CDO Jukebox

I buy a lot of albums, and I have since I had enough money to buy a lot of albums.

Since the late 80s, my listening methodology hasn’t changed much.  I buy an album, and I put it in the “new” stack, and those are mainly the albums that I play.  I delve into older favourites, but new music is fun.

That stack used to be vinyl, and then CDs and vinyl, and an mp3s directory, and now flac.

After a while, an album becomes too old to be in the “new” stack, and I end-of-life the album by listening to it a last time, and then select the best songs from the album and put it on a Stuff mixtape.  The mixtape used to be tape, and then CD-R, and now it’s either not physical, or I burn a bunch of them to an mp3 CD-R to play in the car.

The “new” stack used to be a physical stack of albums, but since 1998 I’m just ripping everything, so it’s now a directory in Emacs.

I use the Stuff mixtapes play in the car, and to play while I’m eating breakfast.  Listening to Certified Good Music is less stressful when I’m zombieing around in the morning.

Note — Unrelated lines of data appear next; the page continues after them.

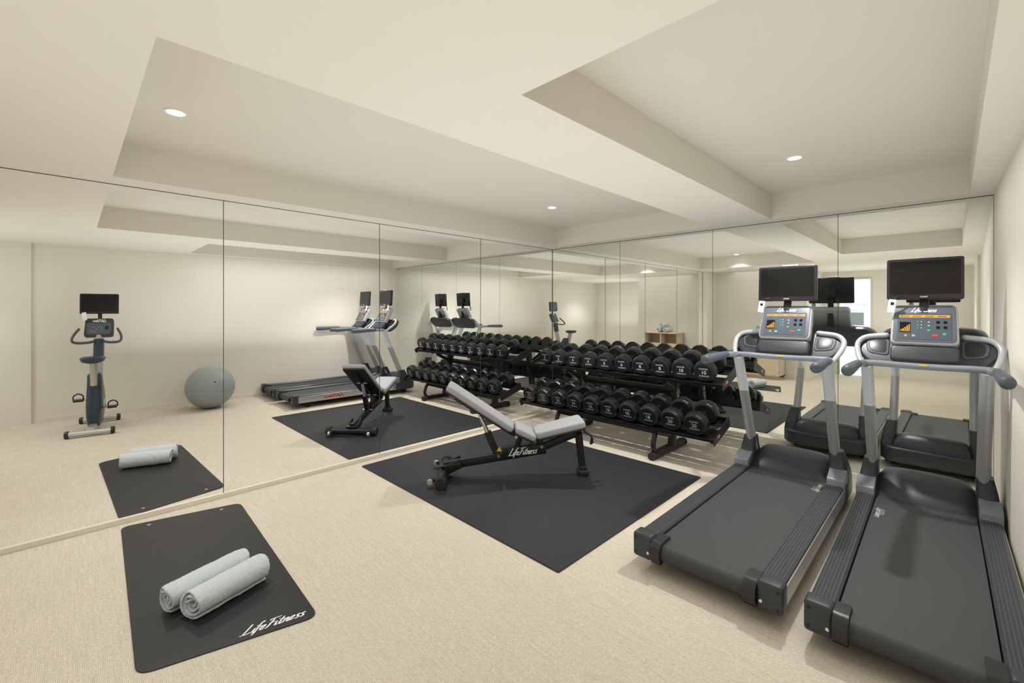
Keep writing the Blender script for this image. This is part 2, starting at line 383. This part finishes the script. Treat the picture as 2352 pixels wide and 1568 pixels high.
for lx in (-2.04,-3.24):
    X=lx+2.635
    b=MB(); b.beam((X,-.32,.045),(X,.32,.045),.065,.06); b.build('foot_beam','blk',rk)
    for y0,y1 in ((-.375,-.31),(.31,.35)):
        b=MB(); b.tube([(X,y0,.037),(X,y1,.037)],.037,20); b.build('foot_pad','rubber',rk)
    b=MB(); b.beam((X,.06,.06),(X,.185,.79),.055,.09,up=(0,1,0)); b.build('upright','blk',rk)
    b=MB(); b.beam((X,.14,.60),(X,-.10,.725),.04,.05); b.build('upper_bracket','blk',rk)
    b=MB(); b.beam((X,.08,.15),(X,-.28,.26),.04,.05); b.build('lower_bracket','blk',rk)
    b=MB(); b.tube(cat([(X,-.30,.06),(X,-.335,.12),(X,-.32,.2),(X,-.27,.275)]),.024,12); b.build('curved_foot_arm','blk',rk)
    logo(.26,T(X+.0285,.135,.50)@RZ(90)@RX(90)@RZ(-100),'dull',rk,wt=.14)
b=MB(); b.beam((-.605,.17,.60),(.595,.17,.60),.05,.07); b.build('cross_beam','blk',rk)
b=MB(); b.beam((-.605,.08,.16),(.595,.08,.16),.05,.05); b.build('cross_beam','blk',rk)

def dumbbell(num,r):
    h=.108 if num<12 else .116; g=.062
    parts=[]
    for s in (-1,1):
        b=MB(); Mh=T(0,s*g,r)@RX(-90*s)
        b.lathe([(0,0),(.03,0),(.03,.006),(r*.86,.008),(r*.965,.016),(r/math.cos(PI/12)*.985,.03),(r/math.cos(PI/12)*.985,h-.028),(r*.96,h-.01),(r*.86,h-.002),(r*.74,h),(r*.72,h-.005),(0,h-.005)],12,Mh,ph=PI/12)
        parts.append(('head',b,'urethane'))
    b=MB(); b.tube([(0,-g-.01,r),(0,-g+.012,r),(0,-.03,r),(0,0,r),(0,.03,r),(0,g-.012,r),(0,g+.01,r)],[.017,.0145,.016,.0175,.016,.0145,.017],16)
    parts.append(('handle',b,'chrome'))
    return parts,h,g
ORD=['first','second','third','fourth','fifth','sixth','seventh','eighth','ninth','tenth']
protos={}
NUM=[[10,10,8,8,6,6,4,4,2,2],[20,20,18,18,16,16,14,14,12,12]]
for ti,(ty,tz) in enumerate(tiers):
    tn=['upper','lower'][ti]
    for i in range(10):
        num=NUM[ti][i]; r=(.092+.001*num) if ti==0 else (.100+.0003*num)
        x=(-1.635-.216*i) if ti==0 else (-1.638-.2235*i)
        lab='black dumbbell marked %d, %s from the right on the %s rack tier'%(num,ORD[i],tn)
        tl='dumbbell in the left mirror, %s from the right on the %s tier'%(ORD[9-i],tn)
        if num not in protos:
            t=thing('dumbbell',lab,'dumbbell',(x,ty,tz),0,'dumbbells on the rack',16,tl,'dumbbells seen in the left mirror')
            ps,h,g=dumbbell(num,r)
            for n_,b,m in ps: b.build(n_,m,t,smooth=20)
            y0=-g-h+.0045
            F=T(0,y0,r)@RX(90)
            text(str(num),.048,F@T(0,-.002,0),'dull',t,ext=.0008,bold=.0006)
            text('HAMMER',.020,F@T(0,.034,0),'dull',t,ext=.0008)
            text('STRENGTH',.018,F@T(0,-.036,0),'dull',t,ext=.0008)
            protos[num]=t
        else:
            t=copy_tree(protos[num]); t.location=(x,ty,tz); tag(t,lab,'dumbbell','dumbbells on the rack',tl,'dumbbells seen in the left mirror')

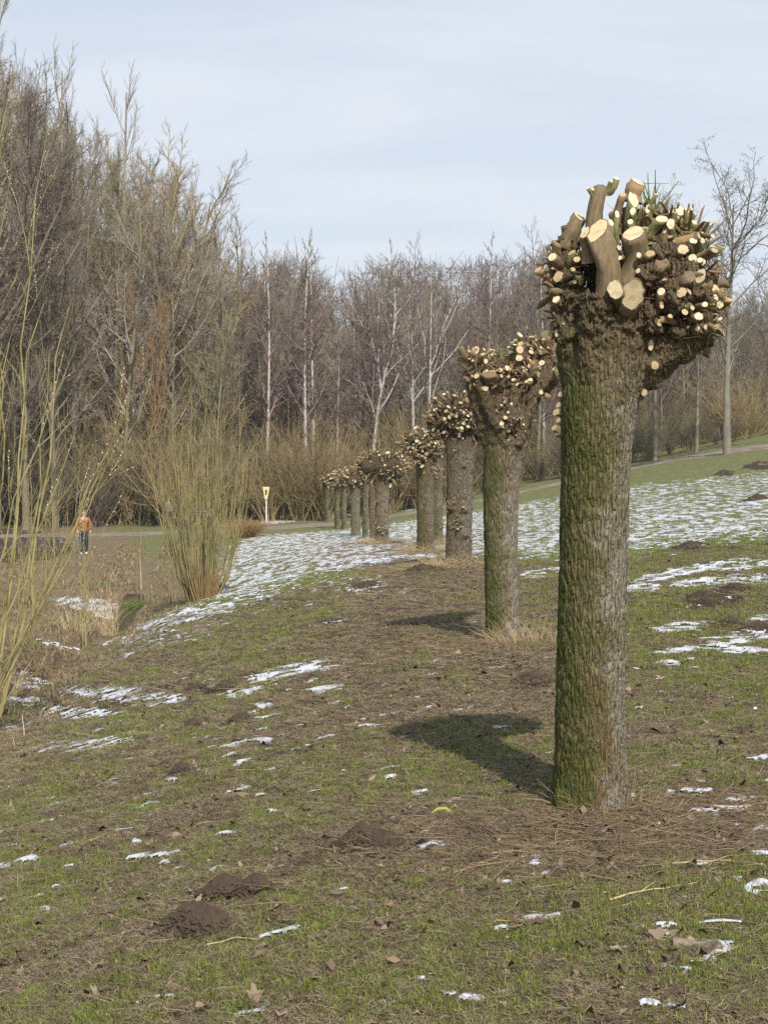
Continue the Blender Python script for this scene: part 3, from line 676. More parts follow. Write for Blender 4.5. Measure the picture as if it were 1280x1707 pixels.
def stub_geo(length, r0, r1, tilt, tilt_az, sides=12, seed=0, flare=1.35):
    """a cut branch stub along +Z from 0 to length, its top sliced by a tilted plane"""
    rg = np.random.default_rng(seed + 1000)
    N = 9; a = np.arange(sides) / sides * 2 * np.pi
    rad = 1 + .12 * np.sin(a * 2 + seed) + rg.uniform(-.10, .10, sides)
    V = []
    n = np.array([math.sin(tilt) * math.cos(tilt_az), math.sin(tilt) * math.sin(tilt_az), math.cos(tilt)])
    bx, by = rg.uniform(-.14, .14, 2) * length
    ts = np.linspace(0, 1, N)
    for i, t in enumerate(ts):
        r = (r0 + (r1 - r0) * t) * (1 + (flare - 1) * max(0, 1 - t * 3)) * (1 + rg.uniform(-.05, .05))
        cx_, cy_ = bx * math.sin(t * 3.14), by * math.sin(t * 3.14)
        for k in range(sides):
            xx, yy = r * rad[k] * math.cos(a[k]), r * rad[k] * math.sin(a[k])
            kk = 1 + rg.uniform(-.09, .09) * (t < .95); xx *= kk; yy *= kk
            off = -(n[0] * xx + n[1] * yy) / max(n[2], .2) * t ** 2.5
            V.append((xx + cx_, yy + cy_, length * t + off))
    V = np.array(V); idx = np.arange(N * sides).reshape(N, sides)
    Q = np.stack([idx[:-1], np.roll(idx[:-1], -1, 1), np.roll(idx[1:], -1, 1), idx[1:]], -1).reshape(-1, 4)
    ring = V[-sides:]; c = ring.mean(0)
    # bark lip turning in, then the sawn face slightly below or level with it
    inner = c + (ring - c) * .90
    face = np.concatenate([inner + n * .0015 * (1 + r1 * 20), [c + n * .0015 * (1 + r1 * 20)]])
    V2 = np.concatenate([V, inner]); i2 = np.arange(sides) + N * sides
    Q = np.concatenate([Q, np.stack([idx[-1], np.roll(idx[-1], -1), np.roll(i2, -1), i2], -1)])
    ff = np.stack([np.arange(sides), (np.arange(sides) + 1) % sides, np.full(sides, sides)], -1)
    return V2, Q, face, ff, c
PROTO = {}
def stub_meshes(kind, bark, cut, joined=False, sides=12):
    """eight shared unit stubs (radius 1 in X and Y, length 4 in Z) per kind"""
    key = (kind, bark.name, cut.name, joined, sides)
    if key not in PROTO:
        L = []
        for i in range(8):
            V, Q, Fv, Ff, c = stub_geo(.16, .030, .027, [.15, .5, .8, .3, .95, .6, .2, .7][i], i * 2.1, sides, i, 1.25)
            if joined:
                Vj = np.concatenate([V, Fv]); me = mesh_np('stub', Vj, [Q, Ff + len(V)], mats=[bark, cut], midx=np.concatenate([np.zeros(len(Q)), np.ones(len(Ff))]))
                L.append((me, None, c))
            else:
                L.append((mesh_np('stub', V, Q, mats=[bark]), mesh_np('cut_face', Fv - c, Ff, mats=[cut]), c))
        PROTO[key] = L
    return PROTO[key]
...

There’s now 306 of these mixtapes, stretching back to the early 90s.  They’re kinda a diary.  Sort of.  Only very cryptic, and I have no idea what some of it refers to any more.

The reason for this post is that I just got an idea to put the latest mixtape up for listening in the browser, so I did that.  The newest Stuff mixtape directory there will have a JS/Flash-based player embedded so that everybody can listen to the best music in the world!

A year or two after the fact!  I’m always perpetually behind in stuffing the “new” directory.  The first date on the images says when I bought the albums in question, and the last date says when I end-of-lifed them.

I bet this’ll become the most polular Internet Web Radio thing on the Intertubes.